In my Amazon review of his previous novel, "Kelly+Victor," I wondered how long Griffiths could sustain his chosen milieu; the current Welsh-cum-Liverpudlian down-and-out, dole-and-drug addicted generation. Well, the epic with more than a handful of concurrent narrators, "Grits," introduced his realm, if rather too lengthy a look at its denizens, who threatened to blur into not a willing victims' worth of a lost weekend but seemingly half-a-decade's staggering drama of binges, withdrawals, and scams.
The comedown after the raves of unfortunately titled "Cool Cymru" followed in Sheepshagger, whose Ianto is now anonymously referred to as practically a rural (not urban?) legend by Darren and Alastair, the two young men who drive the plot and a car into Wales from Liverpool to intimidate an ex-Scouser as a "favor" for the two lads' drug kingpin.
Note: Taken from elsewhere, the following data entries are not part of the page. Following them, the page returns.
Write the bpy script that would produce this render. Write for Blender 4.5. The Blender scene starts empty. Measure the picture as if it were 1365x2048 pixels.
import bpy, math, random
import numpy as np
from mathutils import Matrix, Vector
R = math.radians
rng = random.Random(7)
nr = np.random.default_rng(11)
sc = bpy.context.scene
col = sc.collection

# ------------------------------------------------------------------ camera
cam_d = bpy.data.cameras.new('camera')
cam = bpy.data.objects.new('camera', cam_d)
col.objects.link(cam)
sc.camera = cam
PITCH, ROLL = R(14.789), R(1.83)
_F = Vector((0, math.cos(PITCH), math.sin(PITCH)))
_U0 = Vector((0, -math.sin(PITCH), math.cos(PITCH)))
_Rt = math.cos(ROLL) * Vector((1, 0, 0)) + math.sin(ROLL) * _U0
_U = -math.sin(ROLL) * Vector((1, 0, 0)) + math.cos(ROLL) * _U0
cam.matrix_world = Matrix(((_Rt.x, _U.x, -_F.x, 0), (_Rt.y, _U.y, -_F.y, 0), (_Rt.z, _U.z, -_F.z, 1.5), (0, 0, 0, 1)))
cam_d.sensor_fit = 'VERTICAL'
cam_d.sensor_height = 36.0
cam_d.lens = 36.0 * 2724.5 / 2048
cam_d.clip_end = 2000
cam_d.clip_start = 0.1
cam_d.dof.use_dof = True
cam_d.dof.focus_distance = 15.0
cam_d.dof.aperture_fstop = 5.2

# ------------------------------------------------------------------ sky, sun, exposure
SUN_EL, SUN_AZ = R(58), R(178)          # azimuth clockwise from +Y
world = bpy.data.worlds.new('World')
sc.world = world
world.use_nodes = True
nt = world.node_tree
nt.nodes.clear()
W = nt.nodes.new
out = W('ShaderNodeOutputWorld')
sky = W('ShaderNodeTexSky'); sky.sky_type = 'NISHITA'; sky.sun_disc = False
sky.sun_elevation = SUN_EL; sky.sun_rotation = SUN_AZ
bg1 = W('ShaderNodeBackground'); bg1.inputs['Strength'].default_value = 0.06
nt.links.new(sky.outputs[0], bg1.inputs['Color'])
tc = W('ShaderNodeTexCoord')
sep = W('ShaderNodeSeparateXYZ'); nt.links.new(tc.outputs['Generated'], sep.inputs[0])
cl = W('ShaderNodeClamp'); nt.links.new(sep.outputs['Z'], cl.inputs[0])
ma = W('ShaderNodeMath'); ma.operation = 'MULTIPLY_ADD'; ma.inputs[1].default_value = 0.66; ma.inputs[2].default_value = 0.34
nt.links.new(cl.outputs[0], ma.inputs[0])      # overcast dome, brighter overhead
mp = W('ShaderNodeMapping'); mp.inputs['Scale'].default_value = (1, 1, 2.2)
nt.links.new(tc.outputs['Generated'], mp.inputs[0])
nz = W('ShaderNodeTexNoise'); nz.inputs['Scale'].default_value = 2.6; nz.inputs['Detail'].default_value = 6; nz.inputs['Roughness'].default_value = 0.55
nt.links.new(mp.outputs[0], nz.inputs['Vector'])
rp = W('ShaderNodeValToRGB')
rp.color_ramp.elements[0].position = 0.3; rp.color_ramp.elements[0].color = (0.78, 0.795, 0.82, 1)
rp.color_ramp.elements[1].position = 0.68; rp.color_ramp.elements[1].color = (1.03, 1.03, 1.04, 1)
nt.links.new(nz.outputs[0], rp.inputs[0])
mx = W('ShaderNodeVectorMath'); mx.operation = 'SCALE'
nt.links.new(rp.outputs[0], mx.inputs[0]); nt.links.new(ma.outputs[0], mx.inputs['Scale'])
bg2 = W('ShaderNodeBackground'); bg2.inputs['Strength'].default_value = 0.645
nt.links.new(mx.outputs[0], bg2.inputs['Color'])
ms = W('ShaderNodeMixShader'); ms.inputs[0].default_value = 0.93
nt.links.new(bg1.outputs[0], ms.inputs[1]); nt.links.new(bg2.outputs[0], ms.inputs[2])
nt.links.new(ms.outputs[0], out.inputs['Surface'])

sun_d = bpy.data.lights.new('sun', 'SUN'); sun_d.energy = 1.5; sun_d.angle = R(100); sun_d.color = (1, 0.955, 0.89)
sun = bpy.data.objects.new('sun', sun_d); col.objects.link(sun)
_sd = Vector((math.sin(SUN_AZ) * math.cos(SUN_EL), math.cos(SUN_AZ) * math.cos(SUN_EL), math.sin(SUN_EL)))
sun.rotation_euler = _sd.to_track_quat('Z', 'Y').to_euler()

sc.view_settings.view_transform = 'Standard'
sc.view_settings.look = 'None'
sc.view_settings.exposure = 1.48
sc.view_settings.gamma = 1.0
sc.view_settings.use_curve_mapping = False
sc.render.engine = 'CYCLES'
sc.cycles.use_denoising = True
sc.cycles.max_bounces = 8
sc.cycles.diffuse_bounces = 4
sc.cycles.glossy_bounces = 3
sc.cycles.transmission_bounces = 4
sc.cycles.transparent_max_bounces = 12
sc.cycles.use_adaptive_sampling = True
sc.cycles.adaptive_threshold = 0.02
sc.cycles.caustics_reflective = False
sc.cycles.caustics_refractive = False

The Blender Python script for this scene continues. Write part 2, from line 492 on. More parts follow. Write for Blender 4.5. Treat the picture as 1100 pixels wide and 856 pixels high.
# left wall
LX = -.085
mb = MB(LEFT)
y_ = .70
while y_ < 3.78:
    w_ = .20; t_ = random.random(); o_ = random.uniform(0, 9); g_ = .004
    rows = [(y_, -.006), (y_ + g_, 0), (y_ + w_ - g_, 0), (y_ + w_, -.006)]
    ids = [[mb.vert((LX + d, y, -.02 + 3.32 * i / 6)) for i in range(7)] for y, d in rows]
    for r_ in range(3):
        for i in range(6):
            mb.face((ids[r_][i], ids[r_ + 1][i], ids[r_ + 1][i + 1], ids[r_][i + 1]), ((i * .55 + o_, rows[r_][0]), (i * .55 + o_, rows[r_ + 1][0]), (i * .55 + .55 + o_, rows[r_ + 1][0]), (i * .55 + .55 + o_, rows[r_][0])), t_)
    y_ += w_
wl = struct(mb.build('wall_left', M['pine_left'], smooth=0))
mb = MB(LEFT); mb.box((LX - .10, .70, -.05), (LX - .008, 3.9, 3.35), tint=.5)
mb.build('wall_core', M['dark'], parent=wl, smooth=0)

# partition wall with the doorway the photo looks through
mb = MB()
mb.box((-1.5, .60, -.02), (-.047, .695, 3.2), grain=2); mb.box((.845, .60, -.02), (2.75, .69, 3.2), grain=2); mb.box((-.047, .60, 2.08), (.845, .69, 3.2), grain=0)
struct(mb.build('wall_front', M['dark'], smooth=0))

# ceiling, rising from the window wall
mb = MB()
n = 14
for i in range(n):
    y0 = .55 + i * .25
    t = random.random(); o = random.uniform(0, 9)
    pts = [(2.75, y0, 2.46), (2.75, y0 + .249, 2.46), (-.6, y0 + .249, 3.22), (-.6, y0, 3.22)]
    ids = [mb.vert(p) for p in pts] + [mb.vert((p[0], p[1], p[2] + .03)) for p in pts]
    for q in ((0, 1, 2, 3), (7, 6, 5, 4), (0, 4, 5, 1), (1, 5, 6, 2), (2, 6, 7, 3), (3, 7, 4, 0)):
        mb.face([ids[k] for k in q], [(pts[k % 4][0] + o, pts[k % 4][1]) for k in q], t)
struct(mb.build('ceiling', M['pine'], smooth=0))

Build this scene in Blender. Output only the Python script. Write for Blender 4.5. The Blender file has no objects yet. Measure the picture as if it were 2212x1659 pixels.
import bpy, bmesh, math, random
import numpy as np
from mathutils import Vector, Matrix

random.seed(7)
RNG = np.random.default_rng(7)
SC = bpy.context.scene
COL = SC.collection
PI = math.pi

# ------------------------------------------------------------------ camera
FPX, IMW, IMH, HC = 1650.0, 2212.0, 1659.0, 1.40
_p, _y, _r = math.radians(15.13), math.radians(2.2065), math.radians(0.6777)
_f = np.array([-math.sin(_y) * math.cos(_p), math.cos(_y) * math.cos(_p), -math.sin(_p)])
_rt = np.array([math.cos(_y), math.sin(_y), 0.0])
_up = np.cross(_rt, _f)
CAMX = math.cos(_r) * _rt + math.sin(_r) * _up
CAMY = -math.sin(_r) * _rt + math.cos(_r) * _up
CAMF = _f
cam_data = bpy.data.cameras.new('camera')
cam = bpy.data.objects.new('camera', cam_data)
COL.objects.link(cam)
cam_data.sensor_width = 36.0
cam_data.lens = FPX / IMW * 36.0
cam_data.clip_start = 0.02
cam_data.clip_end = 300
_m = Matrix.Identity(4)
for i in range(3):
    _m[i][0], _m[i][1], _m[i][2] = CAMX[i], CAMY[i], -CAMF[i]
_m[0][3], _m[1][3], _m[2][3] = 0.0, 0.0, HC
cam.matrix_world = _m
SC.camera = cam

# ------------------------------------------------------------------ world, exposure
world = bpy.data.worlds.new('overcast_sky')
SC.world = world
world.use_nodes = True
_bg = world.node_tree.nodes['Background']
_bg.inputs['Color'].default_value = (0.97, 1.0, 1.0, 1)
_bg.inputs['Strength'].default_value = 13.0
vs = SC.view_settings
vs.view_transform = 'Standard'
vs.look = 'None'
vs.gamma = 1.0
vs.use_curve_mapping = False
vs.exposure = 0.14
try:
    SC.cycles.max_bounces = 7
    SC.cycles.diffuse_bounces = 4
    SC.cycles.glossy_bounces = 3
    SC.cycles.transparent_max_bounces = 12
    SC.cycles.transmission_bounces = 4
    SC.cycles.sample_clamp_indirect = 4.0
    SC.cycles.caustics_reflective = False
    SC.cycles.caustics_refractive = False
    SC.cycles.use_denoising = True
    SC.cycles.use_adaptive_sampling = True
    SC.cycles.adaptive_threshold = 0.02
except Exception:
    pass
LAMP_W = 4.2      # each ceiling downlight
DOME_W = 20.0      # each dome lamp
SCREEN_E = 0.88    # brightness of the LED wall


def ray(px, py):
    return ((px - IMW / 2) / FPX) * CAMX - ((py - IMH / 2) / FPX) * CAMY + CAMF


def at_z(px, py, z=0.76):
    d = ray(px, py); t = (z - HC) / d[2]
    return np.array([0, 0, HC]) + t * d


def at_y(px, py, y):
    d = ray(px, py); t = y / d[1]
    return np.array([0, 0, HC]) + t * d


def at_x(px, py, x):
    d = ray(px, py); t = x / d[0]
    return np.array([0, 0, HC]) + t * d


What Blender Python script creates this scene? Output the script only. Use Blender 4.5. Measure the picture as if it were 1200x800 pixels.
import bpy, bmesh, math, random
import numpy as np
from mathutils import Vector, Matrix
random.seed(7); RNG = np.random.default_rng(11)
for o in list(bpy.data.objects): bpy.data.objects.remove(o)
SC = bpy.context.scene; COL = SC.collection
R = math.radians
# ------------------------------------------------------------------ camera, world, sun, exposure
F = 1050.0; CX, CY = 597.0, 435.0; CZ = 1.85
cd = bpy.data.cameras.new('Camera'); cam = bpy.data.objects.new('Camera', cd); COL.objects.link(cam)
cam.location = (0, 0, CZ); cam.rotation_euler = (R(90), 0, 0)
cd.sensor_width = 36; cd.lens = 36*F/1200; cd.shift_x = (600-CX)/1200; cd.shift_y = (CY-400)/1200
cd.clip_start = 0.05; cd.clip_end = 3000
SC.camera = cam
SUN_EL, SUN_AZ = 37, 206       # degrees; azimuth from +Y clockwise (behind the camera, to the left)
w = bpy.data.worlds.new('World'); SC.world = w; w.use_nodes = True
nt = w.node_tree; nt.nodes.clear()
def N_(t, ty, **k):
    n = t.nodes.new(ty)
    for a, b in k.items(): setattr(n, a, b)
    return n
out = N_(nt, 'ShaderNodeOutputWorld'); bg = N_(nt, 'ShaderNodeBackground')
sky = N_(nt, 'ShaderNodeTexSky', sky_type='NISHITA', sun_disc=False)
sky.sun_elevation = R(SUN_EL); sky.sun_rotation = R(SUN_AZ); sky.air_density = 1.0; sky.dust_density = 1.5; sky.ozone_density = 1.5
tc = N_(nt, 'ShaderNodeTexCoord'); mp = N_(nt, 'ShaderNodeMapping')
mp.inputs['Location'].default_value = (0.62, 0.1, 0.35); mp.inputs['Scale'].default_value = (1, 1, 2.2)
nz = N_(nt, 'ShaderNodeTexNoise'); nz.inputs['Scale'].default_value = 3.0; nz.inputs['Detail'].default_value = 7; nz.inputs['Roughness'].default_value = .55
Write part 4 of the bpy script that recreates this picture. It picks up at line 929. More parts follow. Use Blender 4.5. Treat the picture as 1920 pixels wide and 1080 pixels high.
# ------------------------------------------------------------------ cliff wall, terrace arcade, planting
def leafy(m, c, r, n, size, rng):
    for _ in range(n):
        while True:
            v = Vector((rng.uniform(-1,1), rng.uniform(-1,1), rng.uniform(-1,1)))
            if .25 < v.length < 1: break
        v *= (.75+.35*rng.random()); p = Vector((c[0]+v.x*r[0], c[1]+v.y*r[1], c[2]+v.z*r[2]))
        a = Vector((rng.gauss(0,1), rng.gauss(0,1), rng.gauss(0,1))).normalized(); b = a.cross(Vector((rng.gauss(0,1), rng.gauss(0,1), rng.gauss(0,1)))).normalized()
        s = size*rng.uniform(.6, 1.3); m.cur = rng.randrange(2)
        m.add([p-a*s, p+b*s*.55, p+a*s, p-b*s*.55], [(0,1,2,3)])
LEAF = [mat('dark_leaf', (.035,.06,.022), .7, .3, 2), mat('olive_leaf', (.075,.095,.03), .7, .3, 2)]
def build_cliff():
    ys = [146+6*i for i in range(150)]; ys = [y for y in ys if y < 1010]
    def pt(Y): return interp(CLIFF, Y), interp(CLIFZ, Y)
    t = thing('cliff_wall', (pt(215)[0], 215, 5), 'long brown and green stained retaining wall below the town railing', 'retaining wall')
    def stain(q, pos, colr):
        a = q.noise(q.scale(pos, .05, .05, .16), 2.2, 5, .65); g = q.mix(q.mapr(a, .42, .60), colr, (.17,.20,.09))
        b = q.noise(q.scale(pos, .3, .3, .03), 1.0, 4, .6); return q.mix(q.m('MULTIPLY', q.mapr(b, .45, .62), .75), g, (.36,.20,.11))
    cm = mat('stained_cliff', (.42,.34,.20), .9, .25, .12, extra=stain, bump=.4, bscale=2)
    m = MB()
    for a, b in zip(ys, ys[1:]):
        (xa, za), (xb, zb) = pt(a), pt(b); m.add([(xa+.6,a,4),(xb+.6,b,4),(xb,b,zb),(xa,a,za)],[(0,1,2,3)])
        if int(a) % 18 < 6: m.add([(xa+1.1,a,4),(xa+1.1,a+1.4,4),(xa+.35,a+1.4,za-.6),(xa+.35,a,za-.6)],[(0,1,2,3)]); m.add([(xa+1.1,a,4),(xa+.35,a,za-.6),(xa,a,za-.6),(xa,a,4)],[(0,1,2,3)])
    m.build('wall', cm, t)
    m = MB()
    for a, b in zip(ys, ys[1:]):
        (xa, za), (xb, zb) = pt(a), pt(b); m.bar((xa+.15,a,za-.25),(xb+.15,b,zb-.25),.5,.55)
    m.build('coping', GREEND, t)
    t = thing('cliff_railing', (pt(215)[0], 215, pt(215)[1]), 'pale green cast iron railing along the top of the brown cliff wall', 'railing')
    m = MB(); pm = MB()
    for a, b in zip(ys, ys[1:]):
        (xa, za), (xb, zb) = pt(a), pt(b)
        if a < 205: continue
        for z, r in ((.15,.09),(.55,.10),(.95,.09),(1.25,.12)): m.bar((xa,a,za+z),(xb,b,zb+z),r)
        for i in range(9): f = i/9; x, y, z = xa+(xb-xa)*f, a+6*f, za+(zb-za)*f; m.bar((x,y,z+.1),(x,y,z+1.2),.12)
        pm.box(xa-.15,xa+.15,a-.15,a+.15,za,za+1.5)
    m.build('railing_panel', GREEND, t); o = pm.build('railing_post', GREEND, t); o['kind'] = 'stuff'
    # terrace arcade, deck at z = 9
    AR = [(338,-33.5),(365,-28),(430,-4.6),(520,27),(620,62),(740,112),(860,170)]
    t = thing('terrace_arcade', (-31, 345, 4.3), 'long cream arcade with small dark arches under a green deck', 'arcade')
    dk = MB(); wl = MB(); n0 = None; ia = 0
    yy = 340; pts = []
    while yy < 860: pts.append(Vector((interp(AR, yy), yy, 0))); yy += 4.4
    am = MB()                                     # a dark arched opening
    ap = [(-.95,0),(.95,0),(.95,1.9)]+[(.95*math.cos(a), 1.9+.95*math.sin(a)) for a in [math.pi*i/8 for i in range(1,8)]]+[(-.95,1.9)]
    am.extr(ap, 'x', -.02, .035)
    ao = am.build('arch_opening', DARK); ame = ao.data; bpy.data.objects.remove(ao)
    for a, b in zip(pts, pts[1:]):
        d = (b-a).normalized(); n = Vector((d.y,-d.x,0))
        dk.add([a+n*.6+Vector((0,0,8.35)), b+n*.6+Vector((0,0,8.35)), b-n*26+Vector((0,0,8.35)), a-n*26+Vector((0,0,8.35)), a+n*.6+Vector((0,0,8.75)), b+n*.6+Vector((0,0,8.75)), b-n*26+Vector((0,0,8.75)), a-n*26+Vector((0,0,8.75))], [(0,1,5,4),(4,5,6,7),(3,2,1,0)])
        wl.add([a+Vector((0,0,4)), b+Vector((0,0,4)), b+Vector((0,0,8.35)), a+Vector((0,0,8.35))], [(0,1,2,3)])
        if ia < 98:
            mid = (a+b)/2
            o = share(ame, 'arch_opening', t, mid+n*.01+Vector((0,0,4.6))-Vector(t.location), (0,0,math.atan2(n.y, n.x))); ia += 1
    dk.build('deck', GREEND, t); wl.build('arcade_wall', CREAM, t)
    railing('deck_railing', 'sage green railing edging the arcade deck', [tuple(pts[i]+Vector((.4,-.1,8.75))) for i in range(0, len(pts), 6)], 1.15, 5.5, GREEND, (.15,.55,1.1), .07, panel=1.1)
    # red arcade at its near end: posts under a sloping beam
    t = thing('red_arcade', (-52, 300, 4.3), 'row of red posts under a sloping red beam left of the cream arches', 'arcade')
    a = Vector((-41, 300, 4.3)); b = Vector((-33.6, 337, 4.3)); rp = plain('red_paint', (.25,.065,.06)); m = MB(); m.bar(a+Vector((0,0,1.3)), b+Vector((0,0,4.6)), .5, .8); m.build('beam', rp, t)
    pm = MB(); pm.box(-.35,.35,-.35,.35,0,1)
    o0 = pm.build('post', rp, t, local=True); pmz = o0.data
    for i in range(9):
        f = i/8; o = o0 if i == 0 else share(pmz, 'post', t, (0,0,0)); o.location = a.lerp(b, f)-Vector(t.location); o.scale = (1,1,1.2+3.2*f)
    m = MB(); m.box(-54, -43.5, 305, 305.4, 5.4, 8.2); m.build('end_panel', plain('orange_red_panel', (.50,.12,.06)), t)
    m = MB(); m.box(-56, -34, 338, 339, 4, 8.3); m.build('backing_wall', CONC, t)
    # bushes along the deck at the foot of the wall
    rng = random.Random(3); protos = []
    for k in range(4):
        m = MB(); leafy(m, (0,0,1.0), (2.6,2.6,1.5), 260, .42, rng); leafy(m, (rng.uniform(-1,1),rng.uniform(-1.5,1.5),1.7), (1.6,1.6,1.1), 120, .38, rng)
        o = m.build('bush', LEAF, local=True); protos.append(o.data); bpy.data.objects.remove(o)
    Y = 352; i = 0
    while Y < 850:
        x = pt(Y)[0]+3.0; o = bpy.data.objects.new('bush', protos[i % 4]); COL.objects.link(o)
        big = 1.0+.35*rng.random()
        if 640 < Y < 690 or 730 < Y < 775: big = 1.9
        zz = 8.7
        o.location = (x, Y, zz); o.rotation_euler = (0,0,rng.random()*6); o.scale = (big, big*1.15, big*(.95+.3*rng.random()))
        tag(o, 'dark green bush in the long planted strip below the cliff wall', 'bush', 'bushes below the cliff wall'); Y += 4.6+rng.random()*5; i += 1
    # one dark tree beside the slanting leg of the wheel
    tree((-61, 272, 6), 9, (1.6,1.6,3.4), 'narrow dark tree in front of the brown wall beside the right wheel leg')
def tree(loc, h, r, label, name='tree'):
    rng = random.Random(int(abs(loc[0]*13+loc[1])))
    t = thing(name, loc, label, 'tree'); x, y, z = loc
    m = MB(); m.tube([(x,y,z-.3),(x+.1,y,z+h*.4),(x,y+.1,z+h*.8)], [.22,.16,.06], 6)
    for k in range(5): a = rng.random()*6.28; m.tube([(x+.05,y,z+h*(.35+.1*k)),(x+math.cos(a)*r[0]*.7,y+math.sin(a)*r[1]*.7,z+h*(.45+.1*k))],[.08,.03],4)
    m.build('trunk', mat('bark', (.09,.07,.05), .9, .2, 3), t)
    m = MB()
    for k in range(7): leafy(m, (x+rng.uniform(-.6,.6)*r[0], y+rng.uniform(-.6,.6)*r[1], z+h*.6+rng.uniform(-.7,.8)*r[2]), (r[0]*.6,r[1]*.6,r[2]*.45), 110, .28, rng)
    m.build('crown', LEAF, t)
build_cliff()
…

Griffiths whips back from Darren & Alastair to their target nimbly in alternating chapters, and the climactic moment paid off superbly, although the resolution of one of the two narrative strands seems so open-ended I'd have, if it was a movie, felt a sequel was necessary.
The only drawback of an otherwise compactly conveyed, linear, macabrely entertaining, and exciting narrative is that Griffiths keeps alluding to other incidents that you're not sure happened in "Grits" or "Sheepshagger," given the complexity and mass of detail in his previous novels covering literally, symbolically, and spiritually the same bleak landscapes.
He may intend his novels to play off one another tangentially, as did Faulkner in his fictional county, but it is difficult (in the cases of both authors) to follow at times. Dialect usages, like the Welsh, go generally unexplained, and as this is "natural" for the speakers, I applaud Griffiths for forcing us into his characters' reality. Yet it does make it more challenging, and the alienation we feel as a result transforms his panoramas into even more foreign locales.
Wonderfully if aggravatingly subversive, this novel, as with the previous two, shows Griffiths tightening his fictional control over his denizens, and he continues to improve as a writer by this compression of stark, raw, poetic Old-English and medievally-influenced language with equally raw observations in our beaten-down, insult-laden, vernacular. The diminishment of our modern dreams and capabilities Griffiths shows well by our decision to keep our verbal expression as minimal as our imagination, and the costs of this to such as Darren & Alastair.